The large panel on the left shows the Judgement of the Dead scene, which appeared in every Book of the Dead. In this scene Ta-Per-Asari watches as her heart is weighted against the ostrich feather of righteousness, which also represents Maat, the goddess of truth, justice and cosmic order. Anubis, the jackal-god of embalming associated with Osiris, checks the accuracy of the balance. Thoth, the scribe of the gods, shown as a baboon, stands ready to write down the result and Ammit, the hybrid monster, waits to gobble any heart weighed down by sin. The Judgement of the Dead includes several spells as well. Spell 125, known as the "Declaration of the Innocence," shows Ta-Per-Asari declaring to a tribunal of forty-two gods that she is innocent of a series of specified sins, which in Egyptian belief covered every conceivable kind of wrong. The sins are represented in the frieze above the Judgement of the Dead scene.


Bible. Latin. Germany. Fifteenth Century. Biblia Latina. [Mainz: Printer of the 42 Line Bible, Between 1454 and 1455?, not after 1456] Also known as the Gutenberg Bible.

Johann Genfleisch zum Gutenberg was a master goldsmith who began to experiment with the making of type to print books sometime in the 1440s in Mainz, Germany. European books were written by hand but the increase in literacy, the growth of business, and a demand for easier access to information, created a demand for a quicker, cheaper method of producing books. By 1450, Gutenberg was borrowing money to work on his printing experiments, and somewhere around that time he began to print books. Gutenberg's most famous book is a Latin Bible of 42 lines printed in a folio edition of 1,282 pages in two columns with spaces left for handwritten initials to be added. The actual date of printing is not known but the book was in existence by 1456 when a copy now known as the Mazarin Bible was dated by hand, August 15, 1456. Gutenberg may have printed as many as one hundred and fifty copies of the Bible on paper and thirty-five on vellum. Many were destroyed over the centuries and today only twelve are left on vellum, of which four are complete, and thirty- five exist on paper, of which seventeen are complete.

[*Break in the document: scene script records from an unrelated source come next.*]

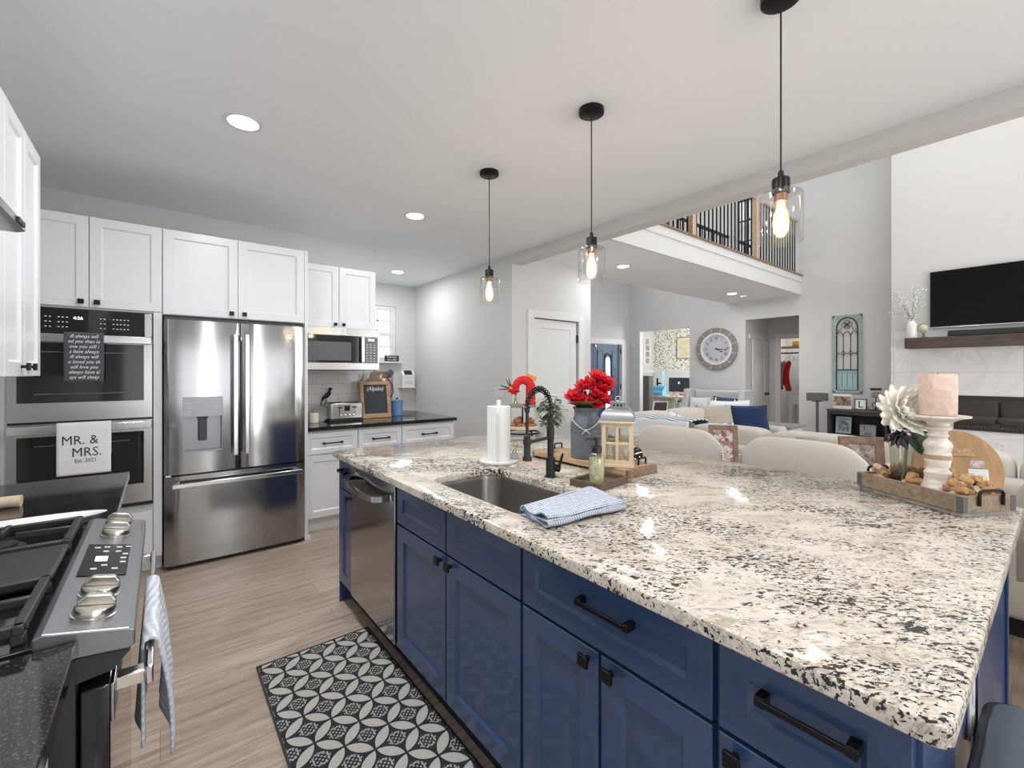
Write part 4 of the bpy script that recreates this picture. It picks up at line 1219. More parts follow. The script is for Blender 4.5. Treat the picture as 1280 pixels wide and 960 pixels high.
for x in (2.13, 2.40, 2.68):
    b = MB(); b.M = Matrix.Translation((x, 6.325, 1.36)) @ Matrix.Rotation(R(90), 4, 'X'); b.lathe([(0.012, 0), (0.012, 0.04), (0.045, 0.045), (0.05, 0.058), (0.04, 0.068), (0.0001, 0.07)], 20); b.build('round_knob', 'greyboard', r)


def cloth(u, v):
    x = 2.46 + 0.26 * u + 0.03 * (v - 0.5)
    return (x - 0.05 * (1 - v) * (u - .5), 6.29 + 0.02 * math.sin(u * 14) - 0.02 * (1 - v), 0.72 + 0.58 * v - 0.02 * math.sin(u * PI))


b = MB(); b.grid(cloth, 24, 14)
ap = tag(b.build('apron', 'pink', solid=0.006, smooth=70), 'dusty pink apron hanging from the rack under the nook window', 'apron')
b = MB(); b.tube([(2.63, 6.272, 1.29), (2.71, 6.262, 1.17), (2.715, 6.26, 1.06), (2.66, 6.258, 0.98)], 0.008, 6); b.tube([(2.60, 6.25, 0.93), (2.66, 6.25, 0.82), (2.67, 6.25, 0.72)], 0.012, 6); b.build('strap', 'foot', ap)
b = MB(); b.box(2.55, 2.59, 6.25, 6.256, 1.20, 1.28); b.build('tag', 'whitecloth', ap, smooth=0)

r = thing('light_switch', 'white double light switch on the wall behind the tiered stand', 'switch', (3.105, 4.13, 1.08))
b = MB(); b.box(3.103, 3.109, 4.055, 4.215, 1.075, 1.19); b.build('plate', 'trim', r, bevel=0.002)
for y in (4.095, 4.175):
    b = MB(); b.box(3.0995, 3.1035, y - 0.018, y + 0.018, 1.098, 1.167); b.build('rocker', 'white', r, bevel=0.001)

# ================================================================== ISLAND
# worktop with rounded front corners and an undermount sink cut-out
def slab(name, outer, hole, z0, z1, m):
    bm = bmesh.new()
    def ring(pts, z): return [bm.verts.new((p[0], p[1], z)) for p in pts]
    cx = (min(p[0] for p in outer) + max(p[0] for p in outer)) / 2; cy = (min(p[1] for p in outer) + max(p[1] for p in outer)) / 2
    outer = [(p[0] - cx, p[1] - cy) for p in outer]; hole = [(p[0] - cx, p[1] - cy) for p in hole]
    e = 0.006
    def inset(pts, d, sgn):
        n = len(pts); out = []
        for i in range(n):
            a = Vector(pts[i - 1]); b_ = Vector(pts[i]); c = Vector(pts[(i + 1) % n])
            t = (c - a).normalized(); nn = Vector((-t.y, t.x)); out.append(tuple(b_ + nn * d * sgn))
        return out
    loops = []
    for pts, sgn in ((outer, 1), (hole, -1)):
        top = ring(inset(pts, e, sgn), z1 - z0); t2 = ring(inset(pts, e * 0.3, sgn), z1 - z0 - e * 0.3); up = ring(pts, z1 - z0 - e); lo = ring(pts, e * 0.5); bot = ring(inset(pts, e * 0.5, sgn), 0)
        for A, B in ((top, t2), (t2, up), (up, lo), (lo, bot)):
            for i in range(len(A)): bm.faces.new((A[i], A[(i + 1) % len(A)], B[(i + 1) % len(A)], B[i]))
        loops.append((top, bot))
    for idx in (0, 1):
        ed = []
        for top, bot in loops:
            L = top if idx == 0 else bot
            for i in range(len(L)):
                x = bm.edges.get((L[i], L[(i + 1) % len(L)])) or bm.edges.new((L[i], L[(i + 1) % len(L)])); ed.append(x)
        bmesh.ops.triangle_fill(bm, edges=ed, use_beauty=True)
    bmesh.ops.recalc_face_normals(bm, faces=bm.faces[:])
    me = bpy.data.meshes.new(name); bm.to_mesh(me); bm.free()
    me.materials.append(M[m])
    me.polygons.foreach_set('use_smooth', [True] * len(me.polygons)); me.set_sharp_from_angle(angle=R(30))
    o = bpy.data.objects.new(name, me); COL.objects.link(o); o.location = (cx, cy, z0); o['_o'] = (cx, cy, z0)
    return o


IX0, IX1, IY0, IY1 = 0.792, 2.315, 0.092, 2.712
SX0, SX1, SY0, SY1 = 0.915, 1.268, 1.075, 1.735
top = slab('island_worktop', rrect(IX0, IX1, IY0, IY1, 0.022, 4), rrect(SX0, SX1, SY0, SY1, 0.075, 6), 0.868, 0.90, 'granite')
tag(top, 'long cream granite island worktop with brown and black flecks', 'countertop')

isl = 'navy cabinets of the island'


def island_unit(lab, y0, y1, fronts, sink=False):
    r = thing('base_cabinet', lab, 'cabinet', (1.14, (y0 + y1) / 2, 0), isl)
    b = MB()
    if sink:
        b.box(0.852, 1.44, y0 + 0.0005, y0 + 0.018, 0.11, 0.866); b.box(0.852, 1.44, y1 - 0.018, y1 - 0.0005, 0.11, 0.866); b.box(0.852, 1.44, y0 + 0.018, y1 - 0.018, 0.11, 0.128); b.box(1.42, 1.44, y0 + 0.018, y1 - 0.018, 0.128, 0.866)
        b.box(0.852, 0.868, y0 + 0.018, y1 - 0.018, 0.64, 0.866)
    else: b.box(0.852, 1.44, y0 + 0.0005, y1 - 0.0005, 0.11, 0.866)
    b.build('carcass', 'navy', r, smooth=0)
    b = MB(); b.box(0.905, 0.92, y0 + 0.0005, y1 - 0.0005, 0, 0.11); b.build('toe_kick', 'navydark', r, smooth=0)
    for kind, a0, a1, z0, z1, hw in fronts:      # a1 > a0 in y; fronts face -x
        dr = door(r, kind, (0.852, a1 - 0.0015, z0), wd=a1 - a0 - 0.003, h=z1 - z0, m='navy', rail=0.06 if kind == 'door' else 0.052, t=0.022, **FX)
        if hw is None: continue
        if hw[0] == 'k': knob(dr, (0.830, hw[1], hw[2]), (-1, 0, 0))
        else: pull(dr, (0.830, (a0 + a1) / 2 if len(hw) < 3 else hw[2], 0.795), (-1, 0, 0), hw[1])
    return r


ZT = 0.860
island_unit('narrow navy island cabinet at the far end beside the dishwasher', 2.472, 2.690, [('drawer', 2.475, 2.688, 0.688, ZT, ('p', 0.10)), ('door', 2.475, 2.688, 0.135, 0.682, ('k', 2.51, 0.655))])
island_unit('navy island sink cabinet with two doors and two false drawer fronts', 1.000, 1.876, [('drawer', 1.003, 1.437, 0.688, ZT, None), ('drawer', 1.440, 1.873, 0.688, ZT, None), ('door', 1.003, 1.437, 0.135, 0.682, ('k', 1.400, 0.655)), ('door', 1.440, 1.873, 0.135, 0.682, ('k', 1.474, 0.655))], True)
island_unit('navy island cabinet with one wide drawer above two doors', 0.420, 0.998, [('drawer', 0.423, 0.996, 0.688, ZT, ('p', 0.145, 0.682)), ('door', 0.423, 0.703, 0.135, 0.682, ('k', 0.667, 0.655)), ('door', 0.706, 0.996, 0.135, 0.682, ('k', 0.740, 0.655))])
island_unit('nearest navy island cabinet with drawer above a single door', 0.142, 0.418, [('drawer', 0.133, 0.416, 0.688, ZT, ('p', 0.13, 0.265)), ('door', 0.133, 0.416, 0.135, 0.682, ('k', 0.38, 0.655))])
p = MB(); p.box(0.835, 1.44, 2.692, 2.706, 0.0, 0.866); tag(p.build('end_panel', 'navy', smooth=0, bevel=0.002), 'navy panel closing the far end of the island', 'panel')
r = thing('end_panel', 'navy panel closing the near end of the island', 'panel', (1.5, 0.115, 0))
p = MB(); p.box(0.853, 1.40, 0.129, 0.1415, 0.0, 0.866); p.build('side', 'navy', r, smooth=0)
p = MB(); p.box(1.41, 2.215, 0.130, 0.1415, 0.0, 0.866); p.build('knee_wall', 'navy', r, smooth=0)
for x in (1.40, 2.19): p = MB(); p.box(x, x + 0.024, 0.122, 0.130, 0.0, 0.866); p.build('edge_trim', 'navy', r, bevel=0.002, smooth=0)
p = MB(); p.box(1.445, 1.465, 0.143, 2.69, 0.0, 0.866); tag(p.build('back_panel', 'navy', smooth=0), 'navy panel along the seating side of the island', 'panel')
r = thing('wall_outlet', 'white outlet plate on the near end of the island under the worktop', 'outlet', (1.32, 0.128, 0.62))
p = MB(); p.box(1.285, 1.36, 0.123, 0.1285, 0.61, 0.73); p.build('plate', 'trim', r, bevel=0.002)
for z in (0.64, 0.695):
    p = MB(); p.box(1.306, 1.339, 0.121, 0.1235, z - 0.017, z + 0.017); p.build('socket', 'mark', r, bevel=0.001)

# dishwasher
r = thing('dishwasher', 'stainless dishwasher built into the navy island', 'dishwasher', (1.1, 2.174, 0))
b = MB(); b.box(0.85, 1.42, 1.882, 2.466, 0.11, 0.864); b.build('body', 'plastic', r, smooth=0)
b = MB(); b.box(0.822, 0.85, 1.885, 2.463, 0.135, 0.858); b.build('door', 'steely', r, bevel=0.005)
b = MB(); pts = []
for i in range(17):
    q = i / 16; y = 1.915 + (2.435 - 1.915) * q; bow = 1 - (2 * q - 1) ** 2
    pts.append((0.820 - 0.048 * min(1, bow * 2.2), y, 0.790 - 0.028 * bow))
for i in range(16): b.bar(pts[i], pts[i + 1], 0.014, 0.026)
b.build('handle', 'chrome', r, smooth=50)
b = MB(); b.box(0.8216, 0.8222, 2.33, 2.40, 0.818, 0.826); b.build('badge', 'mark', r, smooth=0)
b = MB(); b.box(0.905, 0.92, 1.882, 2.466, 0.0, 0.13); b.build('toe_kick', 'foot', r, smooth=0)

# sink
r = thing('sink', 'undermount stainless sink set in the island worktop', 'sink', (1.09, 1.405, 0.665))
b = MB(); n = None
loops = []
for d, z, rad in ((-0.012, 0.866, 0.08), (0.0, 0.866, 0.08), (0.004, 0.85, 0.078), (0.012, 0.69, 0.07), (0.03, 0.672, 0.06), (0.07, 0.668, 0.045)):
    loops.append([(x, y, z) for x, y in rrect(SX0 - 0.006 + d, SX1 + 0.006 - d, SY0 - 0.006 + d, SY1 + 0.006 - d, rad, 6)])
vs = [p for L in loops for p in L]; n = len(loops[0])
fs = [(i * n + k, i * n + (k + 1) % n, (i + 1) * n + (k + 1) % n, (i + 1) * n + k) for i in range(len(loops) - 1) for k in range(n)]
fs.append(tuple((len(loops) - 1) * n + k for k in range(n)))
b.add(vs, fs); b.build('bowl', 'sinksteel', r, smooth=50, solid=0.002)
b = MB(); b.lathe([(0.045, 0), (0.045, 0.003), (0.035, 0.004), (0.03, 0.001), (0.0001, 0.001)], 28, (1.09, 1.405, 0.6695)); b.build('drain', 'chrome', r)

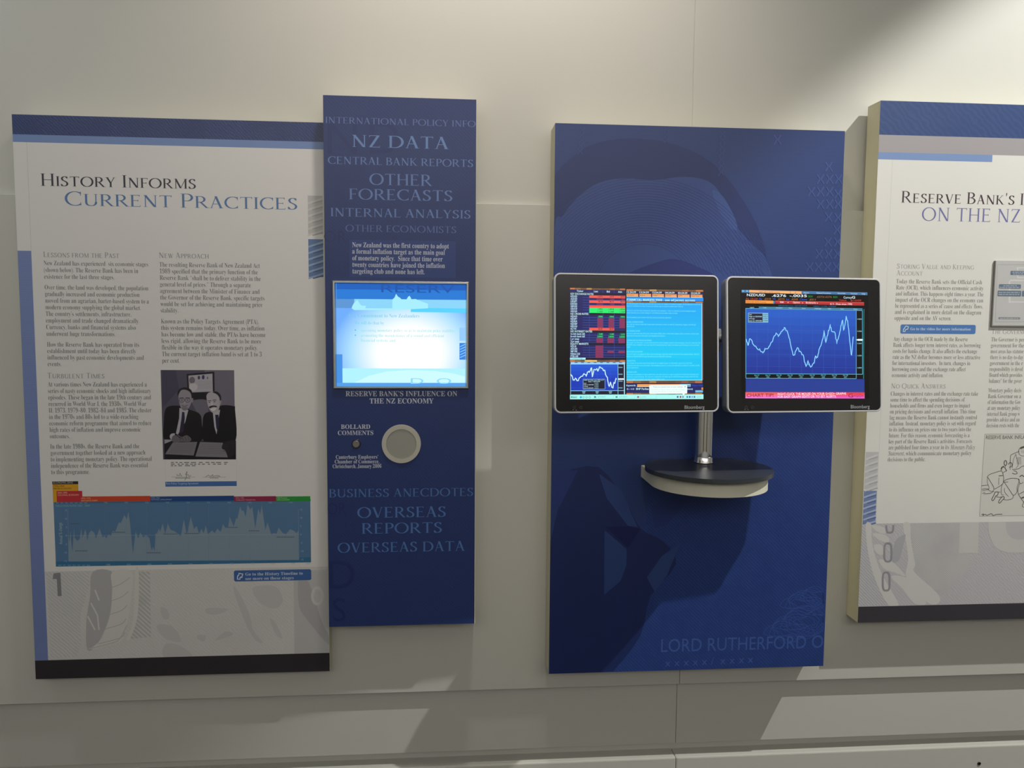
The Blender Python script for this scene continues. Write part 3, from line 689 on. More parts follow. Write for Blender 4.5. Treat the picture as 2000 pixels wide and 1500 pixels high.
a.poly([(300, 600), (1208, 608), (1208, 712), (760, 704), (760, 680), (280, 676)], (140, 214, 250), 1)
a.poly([(760, 672), (1208, 678), (1208, 712), (760, 706)], (88, 212, 255), 2)
a.poly([(610, 604), (628, 588), (640, 558), (655, 580), (672, 590), (684, 602), (725, 603), (738, 582), (750, 574), (760, 590), (765, 602), (800, 600), (815, 608), (900, 640), (900, 676), (390, 676), (395, 655), (360, 655), (345, 640), (325, 606), (312, 620), (300, 628), (285, 655), (278, 676), (300, 690), (610, 690)], (168, 238, 255), 3)
a.rect(154, 1050, 204, 1310, (70, 146, 230), 1); a.rect(154, 1282, 1208, 1310, (84, 160, 236), 1)
a.rect(204, 1164, 1202, 1282, (178, 244, 255), 1); a.poly([(300, 1282), (420, 1225), (560, 1190), (750, 1178), (950, 1186), (1100, 1205), (1200, 1232), (1200, 1282)], (206, 252, 255), 2)
a.rect(1156, 832, 1204, 940, (150, 206, 255), 1)
a.rect(1156, 958, 1204, 1094, (52, 130, 228), 1)
for i in range(5): a.poly([(1160, 985+i*22), (1204, 965+i*22), (1204, 972+i*22), (1160, 992+i*22)], (140, 206, 255), 2)
a.text(520, 545, 'RESERV', 92, (22, 84, 172), 'sans', u1=1115, dl=3); a.text(760, 1290, 'D  O', 66, (140, 220, 252), 'sans', u1=1090, dl=3)
a.build('screen', tB, 'lit screen showing a slide')
sc_ = [o for o in tB.children if o.name.startswith('screen') and 'frame' not in o.name][0]
a = Art(fB, 7, Z, True)
a.text(255, 748, 'Our Commitment to New Zealanders', 44, (120, 200, 226), 'serif', u1=830); a.text(303, 806, 'We will do that by', 38, (126, 204, 230), 'serif', u1=542)
for v, t, u1 in ((866, 'operating monetary policy so as to maintain price stability,', 1122), (908, 'promoting the maintenance of a sound and efficient', 1030), (948, 'financial system, and', 634)): a.text(353, v, t, 36, (150, 224, 226), 'serif', u1=u1)
for v in (853, 895): a.poly(ell(309, v, 5, 5, 12), (90, 160, 220))
a.build('slide_lettering', tB)
# push button and loudspeaker
c = fB.px(695.7, 866.9); pxm = (fB.px(701, 867)[0]-fB.px(700, 867)[0])
ring_on(fB, c, 7.2*pxm, 9.2*pxm, 0, .0015, mat('button_bezel', (86, 82, 92), .35, .9), 'button_bezel', tB)
ring_on(fB, c, 0, 6.8*pxm, 0, .004, mat('button_metal', (150, 150, 146), .4, .8), 'push_button', tB)
c = fB.px(784, 866.9)
ring_on(fB, c, 29.6*pxm, 38.6*pxm, 0, .004, mat('speaker_ring_paint', (196, 194, 182), .45), 'speaker_ring', tB)
def mesh_grille():
    mt = bpy.data.materials.new('perforated_metal'); mt.use_nodes = True; nt = mt.node_tree; b = nt.nodes['Principled BSDF']; b.inputs['Metallic'].default_value = .3; b.inputs['Roughness'].default_value = .5
    tc = nt.nodes.new('ShaderNodeTexCoord'); v = nt.nodes.new('ShaderNodeTexVoronoi'); v.inputs['Scale'].default_value = 700; v.inputs['Randomness'].default_value = 0
    r = nt.nodes.new('ShaderNodeValToRGB'); r.color_ramp.elements[0].position = .25; r.color_ramp.elements[1].position = .42
    r.color_ramp.elements[0].color = (*lin((84, 84, 80)), 1); r.color_ramp.elements[1].color = (*lin((172, 172, 164)), 1)
    L = nt.links.new; L(tc.outputs['Object'], v.inputs['Vector']); L(v.outputs['Distance'], r.inputs[0]); L(r.outputs[0], b.inputs['Base Color']); return mt
ring_on(fB, c, 0, 29.6*pxm, 0, .0022, mesh_grille(), 'speaker_grille', tB)

# ================================================================= C: big blue panel
tC, fC, RC = panel('backing_panel', 'large blue portrait-printed panel behind the two flat monitors', 'panel', .085, (1083.5, 238.8), (1650.3, 257.4), (1072.7, 1318.9), (1608, 1297.8))
BASE = engraved('portrait_base', (44, 65, 122), (48, 70, 129), 80, 2, 'Z', noise=2)
face_sheet(fC, RC, (0, 0, 0, 0), BASE, tC)
KC = 2000/650; Z = (1050, 220, KC)
HAIR, SKIN, INKD, XC = (39, 54, 110), (56, 79, 142), (46, 66, 126), (62, 86, 150)
a = Art(fC, 2, Z)
def clipL(pts): return [(max(u, 104), v) for u, v in pts]
a.poly(clipL(smooth([(104, 460), (105, 375), (200, 275), (320, 195), (500, 158), (700, 165), (850, 200), (1000, 270), (1120, 370), (1230, 520), (1310, 660), (1360, 800), (1385, 960), (1380, 1060), (900, 1250), (104, 1250)], True, 5)), HAIR, 0)
a.poly(clipL(smooth([(104, 690), (150, 620), (230, 520), (350, 430), (500, 395), (700, 405), (880, 385), (1030, 415), (1120, 520), (1200, 690), (1300, 800), (1380, 900), (1380, 1100), (900, 1300), (104, 1300)], True, 5)), SKIN, 1)
a.poly(smooth([(1050, 470), (1110, 500), (1180, 620), (1200, 700), (1160, 690), (1090, 590)], True, 5), (62, 87, 150), 2)
for k in range(26):
    s_ = .42+.58*k/25
    p = [(640+720*s_*math.cos(t), 1080+690*s_*math.sin(t)) for t in [math.radians(182+i*6.5) for i in range(27)]]
    p = [q for q in p if q[0] > 108 and q[1] < 1000]
    if len(p) > 2: a.line(p, 3.2, INKD, 3)
for k in range(22):      # crossing lines over the right temple
    p = [(940+k*24+i*26, 700+abs(k-9)*8+i*30) for i in range(10)]
    a.line([q for q in p if q[1] < 1000 and q[0] < 1390], 3.2, INKD, 3)
a.poly(smooth([(560, 960), (700, 905), (820, 880), (960, 925), (1040, 990), (560, 990)], True, 5), (44, 58, 124), 4)
a.build('portrait_head', tC)
def cross(u, v, w=20, h=28, col=XC, t=8):
    a.line([(u-w, v-h), (u-3, v), (u-w, v+h)], t, col, 0); a.line([(u+w, v-h), (u+3, v), (u+w, v+h)], t, col, 0)
for grp, kw in ((((1750, 325), (1700, 400), (1755, 400), (1808, 400), (1645, 475), (1700, 475), (1755, 475), (1805, 490), (1700, 550), (1755, 550), (1805, 550), (1748, 628), (1805, 632), (1800, 705), (1745, 778), (1802, 778), (1692, 850), (1748, 850), (1802, 850), (1635, 928), (1688, 928), (1742, 928), (1795, 928)), {}),
                (((1442, 163),), {}), ([(1112-i*1.5, 130+i*38) for i in range(7)], dict(w=16, h=20, col=(56, 76, 138), t=7)),
                ([(268-i*3, 105+i*32) for i in range(5)], dict(w=15, h=18, col=(52, 73, 136), t=7)), ([(775, 100+i*32) for i in range(3)], dict(w=15, h=18, col=(52, 73, 136), t=7))):
    a = Art(fC, 9, Z)
    for u, v in grp: cross(u, v, **kw)
    a.build('cross_pattern', tC)
KL = 2000/630; Z = (1050, 900, KL)
a = Art(fC, 2, Z); DK = (35, 50, 104); LP = (50, 74, 134)
DOT = engraved('lower_hatching', (41, 63, 128), (48, 75, 142), 62, 1.6, 'DIAGONAL', noise=30)
a.poly([(330, 1330), (560, 1000), (640, 500), (700, 120), (1100, -180), (1840, -330), (1840, 1300), (1772, 1300)], DOT, 0)
a.poly(smooth([(180, 60), (380, 40), (540, 240), (640, 420), (780, 500), (860, 640), (700, 840), (640, 1080), (480, 1290), (420, 1306), (76, 1318), (80, 500)], False, 3), DK, 1)
a.poly([(380, 80), (515, 175), (620, 412), (560, 402), (430, 235)], LP, 2)
a.poly([(415, 430), (552, 548), (550, 650), (515, 745), (412, 832)], LP, 2)
a.poly([(885, 510), (800, 715), (725, 812), (678, 722), (770, 590)], LP, 2)
a.poly([(700, 280), (960, 220), (800, 400), (720, 420)], (44, 62, 126), 2)
a.poly([(420, 410), (560, 540), (640, 420), (560, 405)], (26, 36, 92), 3)
a.poly([(90, 60), (250, 60), (140, 280), (88, 300)], (44, 62, 128), 2)
for i in range(9): a.line([(520+i*26, 790+i*4), (440+i*30, 1010-i*6)], 3, (42, 56, 116), 3)
a.build('portrait_coat', tC)
a = Art(fC, 3, Z); GU = (58, 88, 164)
for (cx, cy, R_, n_) in ((1650, 880, 110, 5), (1660, 1000, 150, 6), (1560, 1050, 120, 5), (1720, 840, 90, 4)):
    for k in range(n_):
        r = R_*(1-.13*k); a.line([(min(cx+r*math.cos(t)*(1.25+.18*math.sin(3*t+k)), 1770), cy+r*.55*math.sin(t)*(1+.25*math.cos(4*t+k))) for t in [2*math.pi*i/60 for i in range(60)]], 3.0, GU, 0, True)
a.build('guilloche', tC)
a = Art(fC, 4, Z); LT = (64, 94, 166)
a.text(765, 1186, 'LORD RUTHERFORD O', 116, LT, 'sans', u1=1768)
for i in range(10): a.text(790+i*57, 1276-i*2.6, 'x' if i != 5 else '/', 66, LT, 'sans')
a.build('portrait_lettering', tC)

# ================================================================= monitor stand
ZS = 1.6-.3957            # top of the painted bracket
CXS, CYS, RS = .680, -.200, .150
st = thing('monitor_stand', (CXS, -.085, ZS-.032), 'round dark shelf with a chrome post fixed to the large blue panel', 'stand')
def u_outline(r, n=36, x=CXS, y=CYS, back=-.0855):
    return [(x-r, back)] + [(x-r*math.cos(math.pi*i/n), y-r*math.sin(math.pi*i/n)) for i in range(n+1)] + [(x+r, back)]
def extrude(name, pts, z0, z1, m, parent, bev=0, holes=None):
    bm = bmesh.new(); lo = [bm.verts.new((x, y, z0)) for x, y in pts]; hi = [bm.verts.new((x, y, z1)) for x, y in pts]; n = len(pts)
    for i in range(n): bm.faces.new((lo[i], lo[(i+1) % n], hi[(i+1) % n], hi[i]))
    bm.faces.new(lo[::-1]); bm.faces.new(hi)
    if bev: bmesh.ops.bevel(bm, geom=[e for e in bm.edges if abs(e.verts[0].co.z-e.verts[1].co.z) < 1e-6], offset=bev, segments=2, affect='EDGES')
    return from_bm(name, bm, m, parent)
out_, in_ = u_outline(RS), u_outline(RS-.02)
extrude('bracket_band', out_+in_[::-1], ZS-.033, ZS, SATIN, st, .001)
extrude('bracket_shade_sheet', u_outline(RS-.0205), ZS-.022, ZS-.018, mat('bracket_shadow_grey', (70, 70, 70), .6), st)  # dark grey sheet stands for the shade inside the bracket
DARK = mat('dark_shelf_metal', (70, 74, 80), .32, .35, .5, .02, 500)
zd = ZS+.006
def disc_cut(cx, cy, r, back, n=72):
    t0 = math.asin(min(1, (back-cy)/r)); return [(cx+r*math.cos(t0-k*(math.pi+2*t0)/n), cy+r*math.sin(t0-k*(math.pi+2*t0)/n)) for k in range(n+1)]
extrude('shelf_plate', disc_cut(.676, -.212, .163, -.0865), zd, zd+.011, DARK, st, .0015)
extrude('shadow_gap_fill', u_outline(RS-.034, 36, CXS, CYS, -.1), ZS-.018, zd, mat('shadow_gap_black', (26, 26, 28), .6), st)  # black fill paints the shadow gap under the shelf plate
PX, PY = .684, -.150
zt = zd+.011
lathe('post', [(.0225, zt), (.0225, zt+.001), (.0225, zt+.02), (.0225, 1.58), (.0225, 1.597), (.0225, 1.598), (.0215, 1.6)], PX, PY, CHROME, st)
lathe('post_collar', [(.026, zt), (.026, zt+.004), (.0245, zt+.006), (.0245, zt+.016), (.0235, zt+.018)], PX, PY, CHROME, st)
STEEL = mat('arm_paint', (150, 152, 154), .4, .3)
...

In the 1920s a New York bookdealer, Gabriel Wells, bought a damaged paper copy, dismantled the book and sold sections and individual leaves to book collectors and libraries. The leaves were sold in a portfolio case with an essay written by A. Edward Newton entitled A Noble Fragment, Being a Leaf of the Gutenberg Bible.... The Johann Fust Community Library leaf is from that book. The text is from the Vulgate Bible and is part of what is now called Nehemias Book 5: line 11 to Nehemias Book 7: line 39. This book of the Bible was formerly known as Ezra 2 and is identified as such in manuscript at the top of the recto leaf.